L’argument de Divorce à l’italienne est donc d’une simplicité quasi biblique. Un Sicilien qui ne peut plus supporter son épouse – et qui la trouve d’autant plus insupportable qu’il est amoureux d’une jeune cousine – finit par se dire que le seul moyen de se séparer d’elle est de la tuer. Encore faut-il trouver un prétexte légitime pour le faire. Il imagine alors de la faire tomber dans les bras d’un amant pour que son crime soit considéré comme un crime passionnel. Autrement dit pardonnable. Rien de tel que la loi pour tourner la loi.

Quelques grains de sable viendront cependant s’immiscer de temps à autre dans les rouages de cette mécanique et la victoire de notre Sicilien sera en définitive bien illusoire, puisque sa jeune cousine ne tardera pas à le tromper, et sans avoir été, elle, le moins du monde poussée à le faire.

Qu’on ne nous reproche pas d’avoir ainsi révélé la conclusion, pour ne pas dire la morale de l’histoire : nous nous permettons de le faire parce que c’est cette dernière pièce du puzzle qui nous fait comprendre pourquoi, assez vite, quand nous voyons aujourd’hui — dans une version restaurée 4K, est-il besoin de le préciser ? — ce grand classique de la comédie italienne, nous éprouvons un certain malaise, et même une profonde exaspération.

Il faudrait, certes, être de bien mauvaise foi pour prétendre que l’on ne rit pas à maintes reprises : l’apparition initiale de Marcello Mastroianni, bellâtre aux cheveux outrageusement gominés, donne le ton ; cette caricature de lui-même — confirmée un peu plus loin quand on le voit entrer avec les siens dans un cinéma projetant… La Dolce Vita — nous dit d’emblée que la vie est un théâtre et que c’est la raison pour laquelle nous avons le droit, sinon le devoir, de rire. Mais, si ridicule, si méprisable que soit le personnage interprété par Marcello, le film est construit de telle sorte que c’est à lui que nous sommes censés nous identifier : c’est lui la victime, et plutôt deux fois qu’une (v. la conclusion que nous évoquions un peu plus haut).
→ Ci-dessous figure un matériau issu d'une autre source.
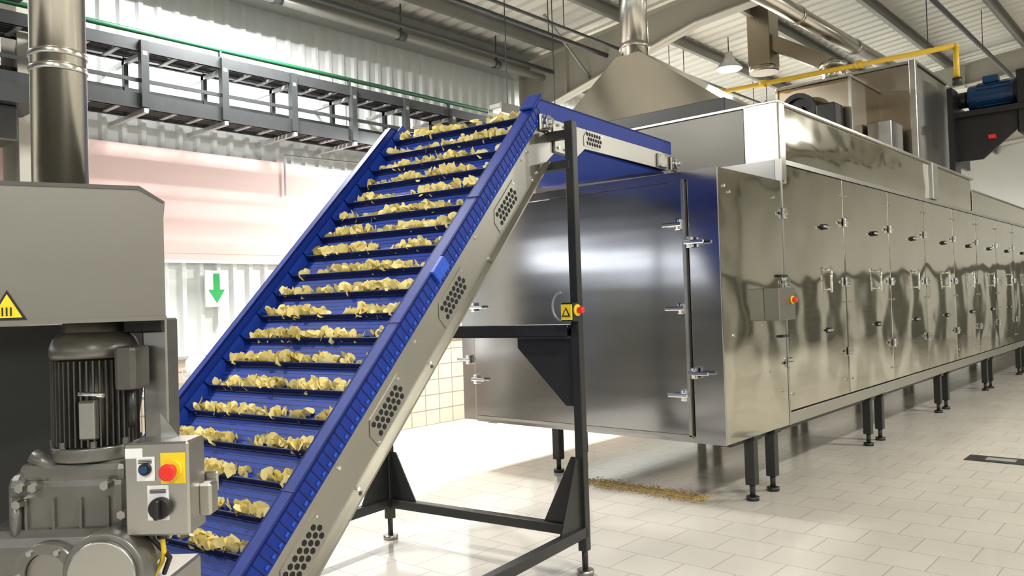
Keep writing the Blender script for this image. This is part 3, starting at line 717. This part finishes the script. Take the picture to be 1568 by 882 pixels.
for i in range(3600):
    x=random.uniform(-4.3,-3.1); y=5.76+random.gauss(0,.075)
    s=random.uniform(.004,.013); a=random.random()*6
    v=[bm.verts.new((x+s*math.cos(a+k*2.1),y+s*math.sin(a+k*2.1),.0015+(.004 if k==1 else 0))) for k in range(3)]; bm.faces.new(v)
p._add(bm,M['crumb']); p.done()

# ------------------------------------------------------------ lamps
def bay(x,y,z,power,size=.5):
    e=empty('pendant_lamp',(x,y,z)); p=Part('shade',e)
    p.lathe((0,0,0),[(.20,0),(.19,.03),(.10,.12),(.06,.2),(.055,.26)],M['galv'],24); p.done()
    p=Part('lens',e); p.cyl((0,0,-.012),(0,0,-.002),.17,M['glow'],24); p.done()
    p=Part('rod',e); p.cyl((0,0,.26),(0,0,roofz(x)-z-.02),.008,M['rack'],8); p.done()
    l=bpy.data.lights.new('bulb','AREA'); l.shape='DISK'; l.size=size; l.energy=power; l.color=(1,.98,.94)
    o=bpy.data.objects.new('bulb',l); o.parent=e; o.location=(0,0,-.03); scene.collection.objects.link(o)
for y,pw in ((1.0,150),(11.5,190),(17.5,230),(23,230)): bay(-5.55 if y>6.6 else -6.2,y,5.08,pw)
for y in (-4,2,10,17): bay(1.5,y,5.3,270)  # out-of-view pendants, added for light from the camera side
for y in (-3,5,12,19): bay(5.5,y,5.1,190)
def strip(x,y,z,L,power):  # made-up strip fixtures, added as fill along the left wall aisle
    e=empty('fluorescent_fixture',(x,y,z)); p=Part('body',e); p.bb(-.09,.09,-L/2,L/2,0,.06,M['purlin'],.01).bb(.09,.10,-L/2,L/2,-.05,.06,M['purlin']).bb(-.10,-.09,-L/2,L/2,-.05,.06,M['purlin']); p.done()
    p=Part('tubes',e); p.cyl((-.04,-L/2+.03,-.02),(-.04,L/2-.03,-.02),.015,M['tube'],10).cyl((.04,-L/2+.03,-.02),(.04,L/2-.03,-.02),.015,M['tube'],10); p.done()
    p=Part('hangers',e); 
    for yy in (-L/3,L/3): p.cyl((0,yy,.06),(0,yy,roofz(x)-z-.01),.006,M['rack'],6)
    p.done()
    l=bpy.data.lights.new('tube_light','AREA'); l.shape='RECTANGLE'; l.size=.18; l.size_y=L; l.energy=power; l.color=(1,.99,.97)
    o=bpy.data.objects.new('tube_light',l); o.parent=e; o.location=(0,0,-.06); scene.collection.objects.link(o)
for x,y,z,pw in ((-6.75,-1.5,4.95,160),(-6.6,4.2,4.95,300),(-5.95,7.2,3.05+.7,300),(-6.75,10.6,4.95,280),(-6.75,16,4.95,330),(-6.75,22,4.95,330)): strip(x,y,z,1.3,pw)  # third strip is hidden behind the conveyor, added to blow out the floor
w=bpy.data.worlds.new('world'); scene.world=w; w.use_nodes=True; w.node_tree.nodes['Background'].inputs[0].default_value=(.8,.85,.9,1); w.node_tree.nodes['Background'].inputs[1].default_value=.4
Autrement dit, et c’est ce qui fait que, même sans être un #metooiste frénétique, on peut trouver aujourd’hui Divorce à l’italienne à maints égards pesant et imbuvable, la situation est presque toujours présentée sous un seul angle, l’angle du mâle. L’idée qu’on pourrait imaginer parallèlement le cas d’une femme qui voudrait divorcer pour d’excellentes raisons, mais qui se heurterait à l’absurdité de la loi n’est jamais esquissée. Certains commentateurs, tombant avec une facilité déconcertante dans ce panneau, nous disent que l’épouse est d’une laideur repoussante alors qu’il suffit de voir certaines photographies pour constater que son interprète, Daniela Rocca, n’était pas loin d’être aussi séduisante que Stefania Sandrelli (la cousine). La dénonciation sociale qui se dessine dans ce Divorce ne manque certes pas de force, mais elle est, comme on dit en anglais, half-baked. Le travail n’est fait qu’à moitié : la défense d’un droit de l’homme fait oublier ici le droit de la femme. Sans doute était-ce, comme on dit, l’époque… Il suffit de feuilleter quelques pages des mémoires d’un Dino Risi ou, même, d’un Alberto Moravia pour se rendre compte que ces messieurs de l’après-guerre allaient aussi « naturellement » au bordel qu’un Feydeau ou un Maupassant près d’un siècle avant eux. No comment.

Il conviendrait de rééditer maintenant, du même Pietro Germi, et tourné en 1964, soit trois ans plus tard, Séduite et abandonnée. On a compris, d’après ce seul titre, que le point de vue n’était, heureusement, plus tout à fait le même.

Il a fallu attendre le début des années soixante-dix pour que le divorce devienne légal en Italie.

FAL

Divorce à l’italienne. Réalisateur : Pietro Germi. Scénario : Ennio De Concini, Pietro Germi. Avec Marcello Mastroianni, Daniela Rocca, Stefania Sandrelli, Lando Buzzanca. 1961.